Sunday, November 23, 2008

refocus, give thanks

It’s the weekend before Thanksgiving.
People are busy shopping, enjoying Lansdale’s Mardi Gras Parade, figuring out their travel plans, deciding where everyone will sit at the table on Thursday and hoping that everything will go off without a hitch.
That is, if you’re among the “lucky” people this year.
We all know of the devastation around us on so many fronts.
The wars rage on and so many soldiers are still so far away from home.
People are losing their jobs, their homes, their hope.
Gasoline prices have dropped, but people bemoan the heating and electric rates that are draining their pocketbooks.
There doesn’t seem to be any decline in food prices.
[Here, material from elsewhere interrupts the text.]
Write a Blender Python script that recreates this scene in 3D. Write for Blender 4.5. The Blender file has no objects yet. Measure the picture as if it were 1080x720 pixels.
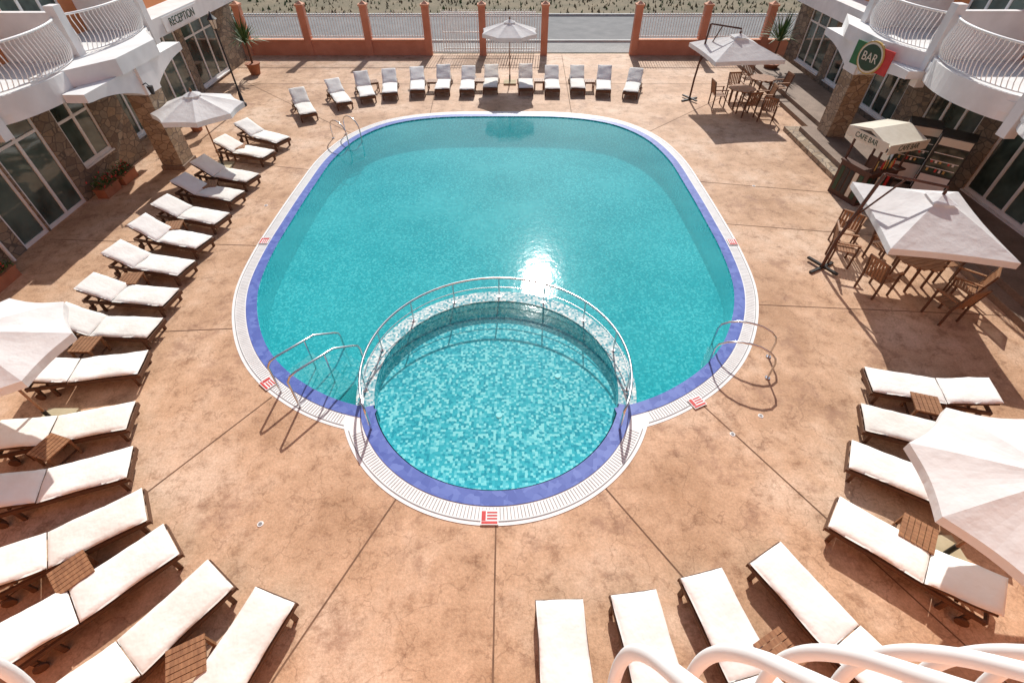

Too many must hold their breath, wondering if their company will be the next to announce layoffs or, worse, close entirely.
So is there any reason to be thankful this year? Is there any reason to be hopeful, unless you’re in that small percentage whose investments haven’t evaporated, whose job isn’t in danger, whose fortunes always seem to be on the rise?
The answer is, “Of course.”
And that isn’t coming from someone who is independently wealthy or hasn’t experienced loss or is in the most secure profession in the world.
Anyone who pays attention at all to business news knows that the newspaper business is hurting. Badly.
And I’ve seen what I thought would be my retirement nest egg simply crack and drain away.
My parents are both gone and my husband has been dead for nearly five years.
I hope my major appliances will keep working and that my car won’t decide it’s simply traveled far enough.
Sounds like doom and gloom? I admit, there are days when it’s hard to find a silver lining.
But then I think of those who are so much worse off; who have lost everything in horrible storms; whose loved ones have been killed in war; who have no home, no family, no friends.
One of my friends lost her husband this summer. She’s in her 30s and he was only 40. They have a 2½-year-old son. She’s facing a future without the person with whom she had planned to spend a lifetime.
We all have similar stories.
But we all have reasons to give thanks.
I have a wonderful daughter, family and friends in my life.
I have my faith.
I have a home without a mortgage.
I have my health.
I have memories of my loved ones that continue to sustain me.
And yes, I have my crazy cats.
So as you sit down on Thursday and are tempted to complain about the results of the election or the economy or the guy who cut you off in traffic earlier that day, just stop.
Stop and remember the positives in your life.
Stop and remember all those Thanksgivings that were so happy and promised such hope; this can be another one just like those.
Stop and count your blessings.
And think of others, and how you might be able to reach out to them in the weeks ahead.
Make this a season when you truly can give thanks.